Irish, Gaelic and Manx are Goidelic while Welsh, Cornish and Breton are Brithonic...
Yes, I remember the first time I heard Irish spoken was in the Dingle Peninsula at a cafe, Sleahead Drive.
My ggg's headstone in the US says they were from Co Ciarrai or similar I think.
In NC on Ft. Bragg throughout the wooded areas are small cemetaries where are the headstones are in Scots-Gaelic because the whole area around Fayetteville, NC was originally a settlement of Gaelic speaking immigrants from Scotland and this also where the first Declaration of Independance was written and sent to England from here, it seems Thomas Jefferson plagerized his famous document...
I wonder if any diasporic communities or descendants of Irish immigrants are interested in learning the language? The population of Irish-speakers in places like the USA is really small now, but presumably was much higher during the peak immigration days when emigrants carried their language with them.
Isn't Irish spoken as the first language by almost everyone who lives on the Aran Islands? And what about other Gaeltacht areas?
To me, Irish, Welsh and Scots Gaelic sounds very similar but I know Welsh is very different from those other 2. I think Welsh is the most widely spoken and well estalished one with hundreds of thousends of native speakers, used as first language by about 20% of Wales. The Welsh even has their own tv shows and series in their language, like that new series Hinterland (Y Gwyn). Does Ireland also have such tv channels?
Yes.
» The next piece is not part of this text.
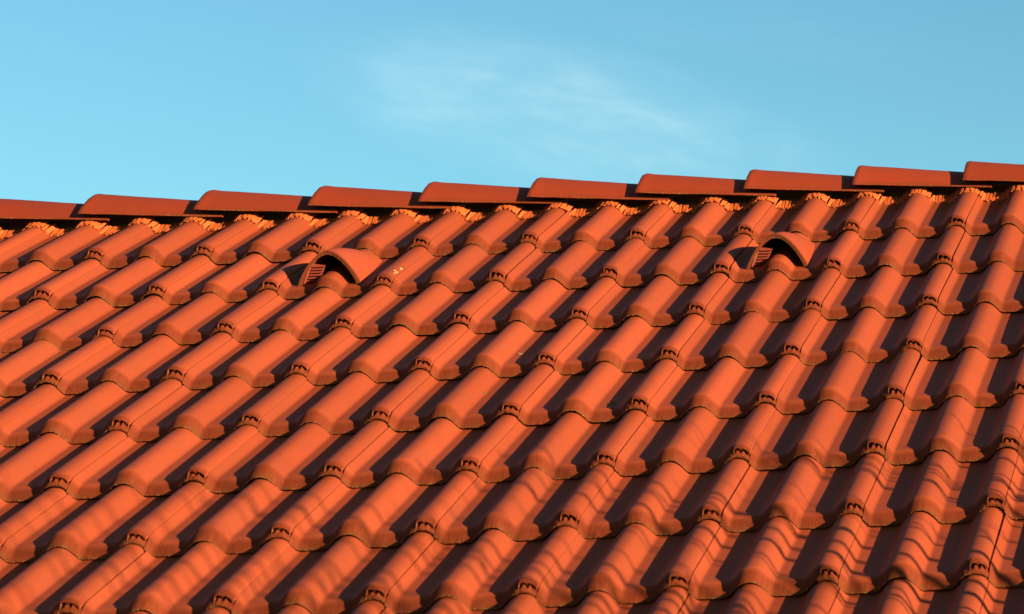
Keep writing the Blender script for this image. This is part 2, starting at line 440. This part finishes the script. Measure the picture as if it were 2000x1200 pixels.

They have some name that I cannot even begin to pronounce.
1.2% of Scotland's population can speak Scottish Gaelic, but they are more or less entirely concentrated in the Hebrides, where a majority of people, in some cases, speak Scottish Gaelic as their primary language.
Good for them but I can't see that being a benefit in a country entirely english speaking.
Ireland is the total opposite of Finland when it comes to language, I saw a culture TV program once where they compared Ireland to Finland, and they mentioned that in Ireland the native language Irish is today only spoken by a minority while the invasive and foreign language English is spoken by the vast majority, while in Finland its the other way around, cause there the vast majority speaks the native language Finnish today and only a minority speaks the foreign and invasive language Swedish (which is not related to Finnish by the way, it was introduced in Finland by their former Swedish rulers, just like English was introduced in Ireland).
It certainly seems though that Welsh is the most widely spoken and established Celtic language in the British Isles, even though it's a part of the UK where English is the official language.
But english is our native language. Irish has not been the native language for hundreds of years.
So I guess there's hope for Ireland and Irish, although I feel English will be the dominant language for a long time to come simply because it is so much more global than Swedish.
In NC on Ft. Bragg throughout the wooded areas are small cemetaries where are the headstones are in Scots-Gaelic because the whole area around Fayetteville, NC was originally a settlement of Gaelic speaking immigrants from Scotland and this also where the first Declaration of Independance was written and sent to England from here, it seems Thomas Jefferson plagerized his famous document...
Yes, I've read a couple of books about all the Scots who migrated to NC, especially the Cape Fear area.
But english is our native language. Irish has not been the native language for hundreds of years.
No, it hasn't been hundreds of years. My gggrandparents still spoke it when they emigrated to the US and that was 160 years ago.